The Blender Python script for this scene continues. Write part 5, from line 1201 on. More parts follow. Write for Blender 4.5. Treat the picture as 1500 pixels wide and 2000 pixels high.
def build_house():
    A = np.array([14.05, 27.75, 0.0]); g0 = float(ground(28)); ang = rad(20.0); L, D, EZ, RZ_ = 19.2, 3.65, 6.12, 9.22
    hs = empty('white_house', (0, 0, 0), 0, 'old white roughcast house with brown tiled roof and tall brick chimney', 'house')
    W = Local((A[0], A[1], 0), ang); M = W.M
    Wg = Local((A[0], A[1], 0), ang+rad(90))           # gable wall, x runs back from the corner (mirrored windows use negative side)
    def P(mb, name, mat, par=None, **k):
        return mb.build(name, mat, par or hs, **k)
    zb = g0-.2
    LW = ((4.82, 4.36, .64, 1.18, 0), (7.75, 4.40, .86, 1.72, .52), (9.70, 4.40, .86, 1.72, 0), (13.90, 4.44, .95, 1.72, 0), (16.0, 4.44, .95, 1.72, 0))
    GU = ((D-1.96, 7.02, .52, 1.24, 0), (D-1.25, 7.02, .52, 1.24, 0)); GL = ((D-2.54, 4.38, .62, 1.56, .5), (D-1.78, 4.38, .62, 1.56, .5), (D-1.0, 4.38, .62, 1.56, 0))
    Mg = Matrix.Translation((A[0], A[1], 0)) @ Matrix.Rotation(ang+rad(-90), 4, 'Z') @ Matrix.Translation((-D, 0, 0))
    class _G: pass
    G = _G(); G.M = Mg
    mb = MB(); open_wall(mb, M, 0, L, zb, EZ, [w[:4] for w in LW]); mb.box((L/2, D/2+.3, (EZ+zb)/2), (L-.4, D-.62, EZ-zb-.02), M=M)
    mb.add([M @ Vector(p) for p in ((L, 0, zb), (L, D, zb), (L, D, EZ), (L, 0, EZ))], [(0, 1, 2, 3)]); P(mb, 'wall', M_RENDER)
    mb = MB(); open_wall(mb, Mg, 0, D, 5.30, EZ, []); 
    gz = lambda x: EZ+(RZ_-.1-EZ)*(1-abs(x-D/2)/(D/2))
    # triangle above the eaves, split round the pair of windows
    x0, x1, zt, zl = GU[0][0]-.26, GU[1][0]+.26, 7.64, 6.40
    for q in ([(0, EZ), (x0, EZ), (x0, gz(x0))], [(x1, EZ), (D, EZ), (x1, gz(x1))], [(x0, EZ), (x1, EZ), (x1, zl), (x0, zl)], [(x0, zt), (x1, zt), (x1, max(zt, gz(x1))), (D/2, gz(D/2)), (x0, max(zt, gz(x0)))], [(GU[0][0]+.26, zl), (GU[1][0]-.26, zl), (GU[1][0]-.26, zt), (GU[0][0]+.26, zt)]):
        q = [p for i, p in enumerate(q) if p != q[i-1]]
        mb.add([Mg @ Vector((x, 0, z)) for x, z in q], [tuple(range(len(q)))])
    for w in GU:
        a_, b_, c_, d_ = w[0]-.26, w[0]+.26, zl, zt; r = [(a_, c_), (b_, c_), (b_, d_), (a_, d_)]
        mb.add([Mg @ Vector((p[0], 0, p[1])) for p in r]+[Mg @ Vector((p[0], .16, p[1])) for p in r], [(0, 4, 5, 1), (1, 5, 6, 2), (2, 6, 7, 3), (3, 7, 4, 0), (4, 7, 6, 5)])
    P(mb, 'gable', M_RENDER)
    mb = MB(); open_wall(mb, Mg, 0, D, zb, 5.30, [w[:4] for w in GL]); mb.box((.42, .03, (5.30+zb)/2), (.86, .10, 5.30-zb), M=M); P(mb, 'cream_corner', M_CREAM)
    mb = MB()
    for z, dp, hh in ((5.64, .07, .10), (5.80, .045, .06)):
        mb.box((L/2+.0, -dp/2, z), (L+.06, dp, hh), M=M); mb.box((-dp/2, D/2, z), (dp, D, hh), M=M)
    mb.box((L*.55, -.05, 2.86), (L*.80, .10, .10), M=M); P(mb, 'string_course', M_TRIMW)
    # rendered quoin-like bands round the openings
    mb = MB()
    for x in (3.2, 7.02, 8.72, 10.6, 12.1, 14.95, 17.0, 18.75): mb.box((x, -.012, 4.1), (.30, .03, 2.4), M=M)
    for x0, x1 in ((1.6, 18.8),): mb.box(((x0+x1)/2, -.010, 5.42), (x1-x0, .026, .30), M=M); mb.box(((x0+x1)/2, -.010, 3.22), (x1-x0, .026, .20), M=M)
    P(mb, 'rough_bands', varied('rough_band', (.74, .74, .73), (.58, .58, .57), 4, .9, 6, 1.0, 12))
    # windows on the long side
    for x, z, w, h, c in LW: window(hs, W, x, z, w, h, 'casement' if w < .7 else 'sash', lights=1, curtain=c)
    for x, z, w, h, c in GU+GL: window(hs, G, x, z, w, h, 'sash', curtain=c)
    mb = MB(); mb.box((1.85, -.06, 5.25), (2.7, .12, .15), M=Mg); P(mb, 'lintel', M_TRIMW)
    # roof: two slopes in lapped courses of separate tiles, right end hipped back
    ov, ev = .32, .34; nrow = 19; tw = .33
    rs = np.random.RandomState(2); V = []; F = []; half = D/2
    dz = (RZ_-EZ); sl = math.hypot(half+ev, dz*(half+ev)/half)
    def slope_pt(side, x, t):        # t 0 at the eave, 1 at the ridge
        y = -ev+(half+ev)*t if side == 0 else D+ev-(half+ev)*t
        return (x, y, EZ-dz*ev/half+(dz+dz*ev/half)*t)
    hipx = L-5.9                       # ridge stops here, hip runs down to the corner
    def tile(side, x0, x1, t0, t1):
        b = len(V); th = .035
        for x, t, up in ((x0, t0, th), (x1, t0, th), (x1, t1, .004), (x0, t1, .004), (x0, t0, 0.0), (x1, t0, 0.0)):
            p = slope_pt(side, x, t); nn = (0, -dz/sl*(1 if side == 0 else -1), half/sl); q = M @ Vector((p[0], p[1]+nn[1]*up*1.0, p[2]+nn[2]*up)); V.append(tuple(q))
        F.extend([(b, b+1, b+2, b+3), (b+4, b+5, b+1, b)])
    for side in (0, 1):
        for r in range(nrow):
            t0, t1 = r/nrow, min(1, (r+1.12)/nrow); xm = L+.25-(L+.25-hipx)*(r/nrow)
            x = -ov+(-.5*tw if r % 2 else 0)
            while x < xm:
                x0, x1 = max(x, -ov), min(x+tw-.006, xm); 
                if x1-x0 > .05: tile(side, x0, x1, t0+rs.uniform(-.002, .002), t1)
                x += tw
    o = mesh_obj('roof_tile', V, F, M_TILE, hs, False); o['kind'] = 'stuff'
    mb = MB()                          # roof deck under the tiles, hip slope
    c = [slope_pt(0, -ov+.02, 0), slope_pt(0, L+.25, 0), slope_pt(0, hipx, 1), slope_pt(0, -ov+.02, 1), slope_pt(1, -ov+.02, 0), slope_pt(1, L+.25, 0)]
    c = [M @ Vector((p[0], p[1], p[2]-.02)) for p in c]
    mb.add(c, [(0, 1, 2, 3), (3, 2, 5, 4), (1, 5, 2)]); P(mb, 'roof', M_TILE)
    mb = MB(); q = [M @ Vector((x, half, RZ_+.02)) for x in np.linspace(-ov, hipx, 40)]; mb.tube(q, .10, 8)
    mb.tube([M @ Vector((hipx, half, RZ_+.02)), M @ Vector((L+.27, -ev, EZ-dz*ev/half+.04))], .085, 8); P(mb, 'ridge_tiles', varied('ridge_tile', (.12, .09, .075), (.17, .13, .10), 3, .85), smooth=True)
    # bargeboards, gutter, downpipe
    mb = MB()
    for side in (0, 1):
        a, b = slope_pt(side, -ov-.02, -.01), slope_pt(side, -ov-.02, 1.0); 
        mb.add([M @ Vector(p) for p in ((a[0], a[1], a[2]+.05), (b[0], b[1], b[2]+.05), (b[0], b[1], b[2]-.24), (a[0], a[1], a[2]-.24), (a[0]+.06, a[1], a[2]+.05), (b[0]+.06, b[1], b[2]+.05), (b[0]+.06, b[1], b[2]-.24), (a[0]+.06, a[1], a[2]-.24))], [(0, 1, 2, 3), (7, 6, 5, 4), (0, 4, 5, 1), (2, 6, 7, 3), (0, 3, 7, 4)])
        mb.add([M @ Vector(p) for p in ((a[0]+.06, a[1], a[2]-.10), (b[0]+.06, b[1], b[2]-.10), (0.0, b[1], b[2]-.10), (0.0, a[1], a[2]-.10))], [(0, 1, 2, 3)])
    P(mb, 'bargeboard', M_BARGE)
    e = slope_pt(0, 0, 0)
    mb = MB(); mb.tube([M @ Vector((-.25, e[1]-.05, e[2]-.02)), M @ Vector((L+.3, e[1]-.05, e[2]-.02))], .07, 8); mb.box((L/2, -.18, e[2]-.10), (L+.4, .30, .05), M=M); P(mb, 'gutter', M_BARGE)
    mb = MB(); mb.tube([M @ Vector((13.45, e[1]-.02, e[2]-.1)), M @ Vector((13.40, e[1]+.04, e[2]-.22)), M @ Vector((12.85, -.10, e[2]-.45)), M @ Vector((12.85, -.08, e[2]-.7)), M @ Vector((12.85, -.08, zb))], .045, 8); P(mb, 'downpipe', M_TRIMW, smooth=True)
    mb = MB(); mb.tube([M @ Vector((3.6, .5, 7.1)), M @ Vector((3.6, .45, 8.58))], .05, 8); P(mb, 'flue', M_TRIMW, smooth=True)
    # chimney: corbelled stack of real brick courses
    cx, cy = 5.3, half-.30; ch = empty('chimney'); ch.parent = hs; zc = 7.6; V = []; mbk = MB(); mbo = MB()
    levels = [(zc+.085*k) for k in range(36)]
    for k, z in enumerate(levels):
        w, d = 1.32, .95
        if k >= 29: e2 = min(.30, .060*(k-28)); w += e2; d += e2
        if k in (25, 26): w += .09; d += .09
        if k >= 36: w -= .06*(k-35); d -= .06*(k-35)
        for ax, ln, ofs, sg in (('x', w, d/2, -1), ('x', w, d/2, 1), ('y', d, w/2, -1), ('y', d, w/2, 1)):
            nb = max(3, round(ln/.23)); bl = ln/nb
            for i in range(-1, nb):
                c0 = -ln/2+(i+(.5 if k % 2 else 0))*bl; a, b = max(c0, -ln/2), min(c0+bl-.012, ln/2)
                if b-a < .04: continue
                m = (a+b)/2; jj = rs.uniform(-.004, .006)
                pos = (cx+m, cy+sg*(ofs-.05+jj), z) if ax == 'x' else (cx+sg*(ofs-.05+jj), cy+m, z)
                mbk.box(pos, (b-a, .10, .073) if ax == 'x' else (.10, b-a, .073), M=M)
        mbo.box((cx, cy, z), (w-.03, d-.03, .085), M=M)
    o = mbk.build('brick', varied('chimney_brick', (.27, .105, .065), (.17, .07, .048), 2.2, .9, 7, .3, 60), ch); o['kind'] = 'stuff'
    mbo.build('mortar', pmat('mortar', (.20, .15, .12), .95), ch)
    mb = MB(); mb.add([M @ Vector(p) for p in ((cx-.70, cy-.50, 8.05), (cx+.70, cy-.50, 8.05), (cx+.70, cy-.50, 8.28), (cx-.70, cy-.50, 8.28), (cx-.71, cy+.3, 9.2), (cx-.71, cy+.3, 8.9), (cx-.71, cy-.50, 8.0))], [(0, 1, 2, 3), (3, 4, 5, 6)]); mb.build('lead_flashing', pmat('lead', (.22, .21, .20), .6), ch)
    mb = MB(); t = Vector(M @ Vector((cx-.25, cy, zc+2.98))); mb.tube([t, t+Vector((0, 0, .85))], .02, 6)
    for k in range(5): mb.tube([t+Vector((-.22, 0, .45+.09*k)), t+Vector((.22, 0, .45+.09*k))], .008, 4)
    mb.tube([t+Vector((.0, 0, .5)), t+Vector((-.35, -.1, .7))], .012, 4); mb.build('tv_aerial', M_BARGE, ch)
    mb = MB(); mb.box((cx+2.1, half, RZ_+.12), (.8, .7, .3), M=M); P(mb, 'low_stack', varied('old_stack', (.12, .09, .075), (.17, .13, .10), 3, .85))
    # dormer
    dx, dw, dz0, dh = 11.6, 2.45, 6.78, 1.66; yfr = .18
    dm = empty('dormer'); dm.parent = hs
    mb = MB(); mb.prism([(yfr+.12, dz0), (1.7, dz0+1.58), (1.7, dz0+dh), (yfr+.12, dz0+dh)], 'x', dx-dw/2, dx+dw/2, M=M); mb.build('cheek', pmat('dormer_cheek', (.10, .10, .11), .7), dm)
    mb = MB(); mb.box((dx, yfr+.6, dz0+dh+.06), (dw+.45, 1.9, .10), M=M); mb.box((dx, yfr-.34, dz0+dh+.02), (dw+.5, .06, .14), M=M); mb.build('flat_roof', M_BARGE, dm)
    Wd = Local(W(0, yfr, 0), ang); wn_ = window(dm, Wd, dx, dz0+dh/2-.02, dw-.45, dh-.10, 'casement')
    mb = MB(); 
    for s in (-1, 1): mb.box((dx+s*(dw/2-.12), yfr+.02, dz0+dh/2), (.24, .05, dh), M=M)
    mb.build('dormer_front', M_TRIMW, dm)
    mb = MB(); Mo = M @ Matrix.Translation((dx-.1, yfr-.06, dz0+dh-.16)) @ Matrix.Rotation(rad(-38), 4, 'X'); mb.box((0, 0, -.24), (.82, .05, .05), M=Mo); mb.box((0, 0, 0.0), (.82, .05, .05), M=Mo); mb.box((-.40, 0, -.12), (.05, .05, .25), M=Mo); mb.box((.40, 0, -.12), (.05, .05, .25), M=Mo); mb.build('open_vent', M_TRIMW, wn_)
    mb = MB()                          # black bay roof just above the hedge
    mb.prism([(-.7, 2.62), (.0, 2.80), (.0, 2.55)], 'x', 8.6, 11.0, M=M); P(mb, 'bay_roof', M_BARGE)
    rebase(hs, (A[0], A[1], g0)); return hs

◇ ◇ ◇

#### The problem
Find every line that has "from" in it, then return those lines.

#### Solution for this exercise
The Blender Python script for this scene continues. Write part 5, from line 1201 on. More parts follow. Write for Blender 4.5. Treat the picture as 1500 pixels wide and 2000 pixels high.
    Wg = Local((A[0], A[1], 0), ang+rad(90))           # gable wall, x runs back from the corner (mirrored windows use negative side)